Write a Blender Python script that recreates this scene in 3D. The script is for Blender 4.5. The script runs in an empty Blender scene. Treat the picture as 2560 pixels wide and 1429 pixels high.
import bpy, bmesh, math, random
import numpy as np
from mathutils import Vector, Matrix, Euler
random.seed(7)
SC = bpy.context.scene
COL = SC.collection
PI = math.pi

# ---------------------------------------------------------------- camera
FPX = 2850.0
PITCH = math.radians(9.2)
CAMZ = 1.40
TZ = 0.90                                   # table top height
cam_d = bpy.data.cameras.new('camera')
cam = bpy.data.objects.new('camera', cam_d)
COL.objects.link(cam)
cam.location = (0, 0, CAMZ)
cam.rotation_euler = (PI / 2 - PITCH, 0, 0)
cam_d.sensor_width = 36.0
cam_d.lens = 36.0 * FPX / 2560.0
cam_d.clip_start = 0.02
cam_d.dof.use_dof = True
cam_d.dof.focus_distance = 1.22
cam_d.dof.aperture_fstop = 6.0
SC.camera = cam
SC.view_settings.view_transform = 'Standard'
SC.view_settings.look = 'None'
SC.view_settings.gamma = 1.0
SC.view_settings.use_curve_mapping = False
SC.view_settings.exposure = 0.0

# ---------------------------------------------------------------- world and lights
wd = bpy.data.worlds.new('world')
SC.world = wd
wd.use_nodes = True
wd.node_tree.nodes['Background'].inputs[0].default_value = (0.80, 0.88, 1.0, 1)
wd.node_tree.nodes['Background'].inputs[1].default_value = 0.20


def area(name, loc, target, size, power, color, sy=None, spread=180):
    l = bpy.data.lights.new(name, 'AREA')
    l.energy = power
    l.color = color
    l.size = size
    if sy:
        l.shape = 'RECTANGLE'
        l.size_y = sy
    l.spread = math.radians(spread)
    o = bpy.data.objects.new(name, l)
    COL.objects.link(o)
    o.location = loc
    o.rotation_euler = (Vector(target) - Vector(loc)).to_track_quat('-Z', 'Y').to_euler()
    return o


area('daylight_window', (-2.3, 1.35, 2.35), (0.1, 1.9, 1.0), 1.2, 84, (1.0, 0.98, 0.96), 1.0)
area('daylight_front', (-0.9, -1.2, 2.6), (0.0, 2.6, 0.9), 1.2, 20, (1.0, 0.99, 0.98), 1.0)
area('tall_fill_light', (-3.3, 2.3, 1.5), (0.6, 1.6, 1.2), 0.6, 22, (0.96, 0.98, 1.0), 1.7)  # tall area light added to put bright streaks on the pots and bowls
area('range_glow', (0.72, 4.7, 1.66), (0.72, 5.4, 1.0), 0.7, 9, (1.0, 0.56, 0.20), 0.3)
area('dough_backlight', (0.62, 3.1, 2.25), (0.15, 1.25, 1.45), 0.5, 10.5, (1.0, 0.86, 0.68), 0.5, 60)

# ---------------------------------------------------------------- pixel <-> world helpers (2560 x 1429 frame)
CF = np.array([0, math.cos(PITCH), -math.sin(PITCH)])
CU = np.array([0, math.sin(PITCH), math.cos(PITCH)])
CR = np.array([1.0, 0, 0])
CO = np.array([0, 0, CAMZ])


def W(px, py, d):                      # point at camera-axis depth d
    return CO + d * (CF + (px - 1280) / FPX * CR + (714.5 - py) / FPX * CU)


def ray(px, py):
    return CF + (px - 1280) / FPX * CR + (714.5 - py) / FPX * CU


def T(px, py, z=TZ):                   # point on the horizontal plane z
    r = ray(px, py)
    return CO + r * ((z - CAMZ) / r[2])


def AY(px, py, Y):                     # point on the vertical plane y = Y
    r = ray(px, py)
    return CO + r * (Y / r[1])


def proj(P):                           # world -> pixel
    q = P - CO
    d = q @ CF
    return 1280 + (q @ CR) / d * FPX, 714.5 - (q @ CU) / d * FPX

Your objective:
Please print exactly what appears from the first line of the data through the line with "wd.node_tree.nodes['Background'].inputs[1].default_value = 0.20", including both of those lines and nothing past them.

Output:
Write a Blender Python script that recreates this scene in 3D. The script is for Blender 4.5. The script runs in an empty Blender scene. Treat the picture as 2560 pixels wide and 1429 pixels high.
import bpy, bmesh, math, random
import numpy as np
from mathutils import Vector, Matrix, Euler
random.seed(7)
SC = bpy.context.scene
COL = SC.collection
PI = math.pi

# ---------------------------------------------------------------- camera
FPX = 2850.0
PITCH = math.radians(9.2)
CAMZ = 1.40
TZ = 0.90                                   # table top height
cam_d = bpy.data.cameras.new('camera')
cam = bpy.data.objects.new('camera', cam_d)
COL.objects.link(cam)
cam.location = (0, 0, CAMZ)
cam.rotation_euler = (PI / 2 - PITCH, 0, 0)
cam_d.sensor_width = 36.0
cam_d.lens = 36.0 * FPX / 2560.0
cam_d.clip_start = 0.02
cam_d.dof.use_dof = True
cam_d.dof.focus_distance = 1.22
cam_d.dof.aperture_fstop = 6.0
SC.camera = cam
SC.view_settings.view_transform = 'Standard'
SC.view_settings.look = 'None'
SC.view_settings.gamma = 1.0
SC.view_settings.use_curve_mapping = False
SC.view_settings.exposure = 0.0

# ---------------------------------------------------------------- world and lights
wd = bpy.data.worlds.new('world')
SC.world = wd
wd.use_nodes = True
wd.node_tree.nodes['Background'].inputs[0].default_value = (0.80, 0.88, 1.0, 1)
wd.node_tree.nodes['Background'].inputs[1].default_value = 0.20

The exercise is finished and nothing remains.